*Directions*.
Quote exactly and only this range of lines in the data below: the line that holds "The Blender Python" to the line that holds "leaves(g_, pa, np.array([[.8, .3, -.45]])", both included.

(Scene modeling code data)
START
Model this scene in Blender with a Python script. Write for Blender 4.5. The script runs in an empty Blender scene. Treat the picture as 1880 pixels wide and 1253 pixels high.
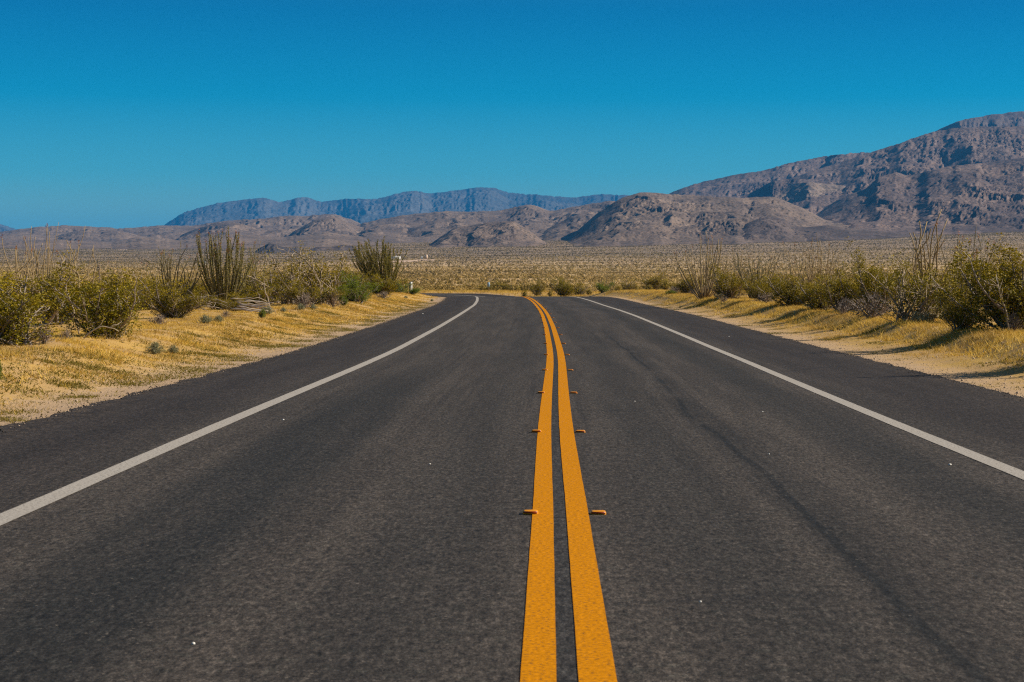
import bpy, math, random
import numpy as np

random.seed(7)
RNG = np.random.default_rng(7)
C = bpy.context.scene.collection
F, PX0, PY0, CAM = 3694.0, 1028.0, 517.0, 1.53      # lens and horizon measured from the photograph
SUN_AZ, SUN_EL = 86.0, 34.0                          # degrees clockwise from the driving direction, above horizon

# the sky's colour by height above the horizon, as a factor on the Nishita sky
TINT = [(0.0, (.44, .93, .93)), (.037, (.43, .93, .95)), (.053, (.20, .86, 1.06)), (.091, (0, .66, 1.0)), (.135, (0, .46, .82)), (.35, (.5, .6, .6)), (.7, (.8, .74, .62))]

# ------------------------------------------------------------------ noise
def _hash(ix, iy, seed):
    with np.errstate(over='ignore'):
        h = (ix.astype(np.int64) * 374761393 + iy.astype(np.int64) * 668265263 + seed * 1274126177) & 0xffffffff
        h = ((h ^ (h >> 13)) * 1274126177) & 0xffffffff
        h = ((h ^ (h >> 16)) * 2246822519) & 0xffffffff
    return (h ^ (h >> 15)) & 0xffff

def perlin(x, y, seed=0):
    x = np.asarray(x, float); y = np.asarray(y, float)
    x0 = np.floor(x); y0 = np.floor(y); fx = x - x0; fy = y - y0
    def g(dx, dy):
        a = _hash(x0 + dx, y0 + dy, seed) * (2 * math.pi / 65536)
        return np.cos(a) * (fx - dx) + np.sin(a) * (fy - dy)
    u = fx**3 * (fx * (fx * 6 - 15) + 10); v = fy**3 * (fy * (fy * 6 - 15) + 10)
    a = g(0, 0) * (1 - u) + g(1, 0) * u
    b = g(0, 1) * (1 - u) + g(1, 1) * u
    return (a * (1 - v) + b * v) * 1.5

def fbm(x, y, seed=0, octaves=4, gain=.5):
    t = 0; a = 1; n = 0
    for i in range(octaves):
        t = t + a * perlin(x * 2**i, y * 2**i, seed + i * 17); n += a; a *= gain
    return t / n

def ridged(x, y, seed=0, octaves=4, gain=.5):
    t = 0; a = 1; n = 0
    for i in range(octaves):
        t = t + a * (1 - np.abs(perlin(x * 2**i, y * 2**i, seed + i * 31)) * 1.6); n += a; a *= gain
    return t / n

def smooth(a, b, x):
    t = np.clip((np.asarray(x, float) - a) / (b - a), 0, 1)
    return t * t * (3 - 2 * t)

# ------------------------------------------------------------------ mesh helpers
def mesh_obj(name, verts, faces, mat, parent=None, smooth_shade=False, uv=None, attr=None):
    """verts (N,3), faces (M,k) of one size, or a list of such arrays"""
    verts = np.ascontiguousarray(verts, dtype=np.float32)
    fl = faces if isinstance(faces, list) else [faces]
    fl = [np.asarray(f, dtype=np.int32) for f in fl if len(f)]
    loops = np.concatenate([f.ravel() for f in fl])
    tot = np.concatenate([np.full(len(f), f.shape[1], np.int32) for f in fl])
    start = np.concatenate([[0], np.cumsum(tot)[:-1]]).astype(np.int32)
    me = bpy.data.meshes.new(name)
    me.vertices.add(len(verts)); me.vertices.foreach_set('co', verts.ravel())
    me.loops.add(len(loops)); me.loops.foreach_set('vertex_index', loops)
    me.polygons.add(len(tot)); me.polygons.foreach_set('loop_start', start)
    me.polygons.foreach_set('loop_total', tot)
    me.update(calc_edges=True)
    if smooth_shade:
        me.polygons.foreach_set('use_smooth', np.ones(len(tot), bool))
    if uv is not None:
        l = me.uv_layers.new(name='UVMap')
        l.data.foreach_set('uv', np.asarray(uv, np.float32)[loops].ravel())
    if attr is not None:
        for k, val in attr.items():
            a = me.attributes.new(k, 'FLOAT', 'POINT')
            a.data.foreach_set('value', np.asarray(val, np.float32))
    me.validate()
    if mat: me.materials.append(mat)
    o = bpy.data.objects.new(name, me); C.objects.link(o)
    if parent: o.parent = parent
    return o

def grid_faces(nr, nc, flip=False):
    i = np.arange(nr - 1)[:, None] * nc + np.arange(nc - 1)[None, :]
    f = np.stack([i, i + 1, i + nc + 1, i + nc], -1).reshape(-1, 4)
    return f[:, ::-1] if flip else f

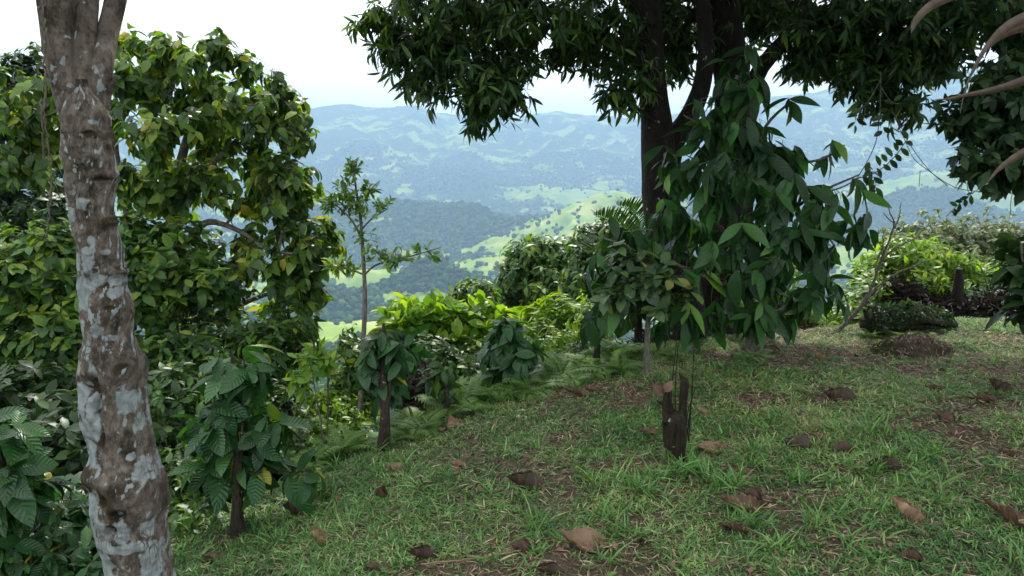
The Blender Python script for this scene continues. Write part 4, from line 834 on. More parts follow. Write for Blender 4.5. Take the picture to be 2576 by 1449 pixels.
strip([(2680, 20, 1.6, 14), (2590, 42, 1.6, 20), (2530, 72, 1.6, 16), (2490, 110, 1.6, 10), (2455, 165, 1.6, 6), (2432, 215, 1.6, 3), (2415, 285, 1.6, 1)])
strip([(2680, 50, 1.65, 12), (2580, 68, 1.65, 15), (2520, 92, 1.65, 11), (2475, 130, 1.65, 6), (2445, 180, 1.65, 2)])
strip([(2690, 150, 1.55, 14), (2580, 203, 1.55, 16), (2500, 226, 1.55, 10), (2430, 240, 1.55, 7), (2385, 249, 1.55, 4), (2345, 252, 1.55, 1)])
strip([(2700, 260, 1.5, 12), (2600, 372, 1.5, 16), (2550, 400, 1.5, 13), (2510, 430, 1.5, 7), (2482, 462, 1.5, 1)])
g_ = Geo(); tube(g_, [P(2620, -120, 1.6), P(2680, 60, 1.62), P(2720, 300, 1.6), P(2780, 600, 1.62)], [.010, .012, .014, .015], 10); g_.build('midrib', M['twig'], dp)
g_ = Geo(); rg = R(4)
n = 26; tq = np.linspace(0, 1, n)[:, None]; pa = P(2660, -40, 1.6) * (1 - tq) + P(2760, 520, 1.62) * tq
leaves(g_, pa, np.array([[.8, .3, -.45]]) + rg.randn(n, 3) * .1, np.array([[0, 0, 1.0]]), .45, .03, 5, 'lance', .3, .4, None, rg); g_.build('far_leaflets', M['palmdry'], dp)

# hanging vines right of the big leaves
def vine(label, lines, leafpts, L, seed, rad=.004, mat='dark', per=1):
    rg = R(seed); p0 = P(*lines[0][0]); o_ = thing('hanging_vine', label, 'vine', p0); g_ = Geo()
    for ln in lines: q = spline([(*P(a, b, d),) for a, b, d in ln], 40); tube(g_, q, rad, 6)
    g_.build('stem', M['twig'], o_)
    if leafpts:
        g_ = Geo(); pp = []; 
        for (ln, n_) in leafpts:
            q = spline([(*P(a, b, d),) for a, b, d in ln], n_); tube_g = q; pp.append((q, nrm(np.gradient(q, axis=0))))
        q = np.concatenate([a for a, b in pp]); tg = np.concatenate([b for a, b in pp]); n_ = len(q); sd_ = nrm(np.cross(tg, [0, 1.0, .2])) * np.where(np.arange(n_) % 2, 1, -1)[:, None]
        leaves(g_, q, sd_ * .8 + tg * .4 + np.array([0, 0, -.3]) + rg.randn(n_, 3) * .25, rg.randn(n_, 3) * .5 + [0, -.8, .3], L * rg.uniform(.8, 1.2, n_), L * .45, 5, 'ell', .2, .2, None, rg)
        g_.build('foliage', M[mat], o_)
    return o_
vine('leafy vine hanging from the second mango tree before the hazy hillside', [[(2216, 180, 6.4), (2212, 300, 6.4), (2205, 350, 6.4), (2185, 400, 6.35), (2155, 450, 6.3)], [(2150, 450, 6.3), (2190, 440, 6.3), (2250, 395, 6.3), (2285, 345, 6.3)], [(2216, 200, 6.4), (2180, 260, 6.4), (2150, 290, 6.4)], [(2216, 220, 6.4), (2250, 260, 6.4), (2300, 250, 6.4)]],
     [([(2170, 440, 6.3), (2230, 408, 6.3), (2284, 350, 6.3)], 16), ([(2190, 425, 6.3), (2200, 455, 6.3), (2205, 485, 6.3)], 10), ([(2180, 262, 6.4), (2158, 290, 6.4), (2150, 315, 6.4)], 8), ([(2250, 262, 6.4), (2230, 280, 6.4), (2220, 330, 6.4)], 9), ([(2250, 255, 6.4), (2280, 255, 6.4), (2310, 262, 6.4)], 8)], .10, 95)
vine('long thin bare vine looping down to the right edge', [[(2245, 280, 6.0), (2275, 350, 6.0), (2300, 400, 6.0), (2340, 432, 6.0), (2400, 470, 6.0), (2480, 482, 6.0), (2580, 462, 6.0)], [(2250, 285, 6.0), (2300, 380, 6.0), (2350, 440, 6.0), (2385, 468, 6.0)], [(2315, 430, 6.0), (2313, 455, 6.0), (2312, 470, 6.0)], [(2580, 440, 6.1), (2550, 480, 6.1), (2540, 550, 6.1)], [(2500, 455, 6.0), (2440, 490, 6.0), (2400, 525, 6), (2380, 545, 6)]],
     [([(2450, 485, 6.0), (2415, 512, 6.0), (2395, 530, 6.0)], 9)], .075, 96, .0028)

# dark shrub reaching in from the right edge, lower down
shrub('dark glossy leaves of a shrub reaching in at the right edge', 2680, 4.6, [B(2600, 600, 4.6, 60, 20, .15), B(2600, 680, 4.6, 50, 25, .15), B(2590, 760, 4.6, 45, 25, .15), B(2680, 700, 4.6, 90, 120, .3)], M['dark'], 97, clumps=46, sub=3, subr=.08, per=5, L=.15, ar=.4, k=5, r0=.02)

# ------------------------------------------------------------------ bare leaning sapling
b9 = G(2092, 842); ob = thing('bare_sapling', 'leafless leaning sapling with thin forked stems at the lawn edge', 'sapling', b9); g_ = Geo()
d9 = b9[1] / ray(2092, 842)[1]
for ln in ([(2092, 845, 9), (2150, 790, 7.5), (2182, 745, 6.5), (2205, 690, 5.5), (2225, 630, 4.5), (2243, 590, 3.5), (2250, 560, 3), (2238, 535, 2), (2235, 510, 1)], [(2178, 752, 4.5), (2215, 715, 4), (2262, 685, 3.5), (2310, 665, 2.5), (2350, 650, 1)], [(2215, 655, 3.5), (2260, 620, 3), (2300, 600, 2), (2330, 570, 1)],
            [(2250, 575, 2.5), (2262, 545, 2), (2266, 510, 1)], [(2205, 660, 3), (2220, 620, 2.5), (2222, 580, 1)], [(2140, 800, 5), (2160, 780, 4), (2200, 745, 3), (2230, 700, 1)], [(2246, 560, 2), (2230, 545, 1.5), (2222, 535, 1)]):
    q = spline([(*P(a, b, d9), r * d9 / FPX) for a, b, r in ln], 30); tube(g_, q[:, :3] + (.0025 * R(7).randn(30, 3)), q[:, 3] * .7, 8, rough=.1)
g_.build('stem', M['bark_grey'], ob)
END
*Response below*.
The Blender Python script for this scene continues. Write part 4, from line 834 on. More parts follow. Write for Blender 4.5. Take the picture to be 2576 by 1449 pixels.
strip([(2680, 20, 1.6, 14), (2590, 42, 1.6, 20), (2530, 72, 1.6, 16), (2490, 110, 1.6, 10), (2455, 165, 1.6, 6), (2432, 215, 1.6, 3), (2415, 285, 1.6, 1)])
strip([(2680, 50, 1.65, 12), (2580, 68, 1.65, 15), (2520, 92, 1.65, 11), (2475, 130, 1.65, 6), (2445, 180, 1.65, 2)])
strip([(2690, 150, 1.55, 14), (2580, 203, 1.55, 16), (2500, 226, 1.55, 10), (2430, 240, 1.55, 7), (2385, 249, 1.55, 4), (2345, 252, 1.55, 1)])
strip([(2700, 260, 1.5, 12), (2600, 372, 1.5, 16), (2550, 400, 1.5, 13), (2510, 430, 1.5, 7), (2482, 462, 1.5, 1)])
g_ = Geo(); tube(g_, [P(2620, -120, 1.6), P(2680, 60, 1.62), P(2720, 300, 1.6), P(2780, 600, 1.62)], [.010, .012, .014, .015], 10); g_.build('midrib', M['twig'], dp)
g_ = Geo(); rg = R(4)
n = 26; tq = np.linspace(0, 1, n)[:, None]; pa = P(2660, -40, 1.6) * (1 - tq) + P(2760, 520, 1.62) * tq
leaves(g_, pa, np.array([[.8, .3, -.45]]) + rg.randn(n, 3) * .1, np.array([[0, 0, 1.0]]), .45, .03, 5, 'lance', .3, .4, None, rg); g_.build('far_leaflets', M['palmdry'], dp)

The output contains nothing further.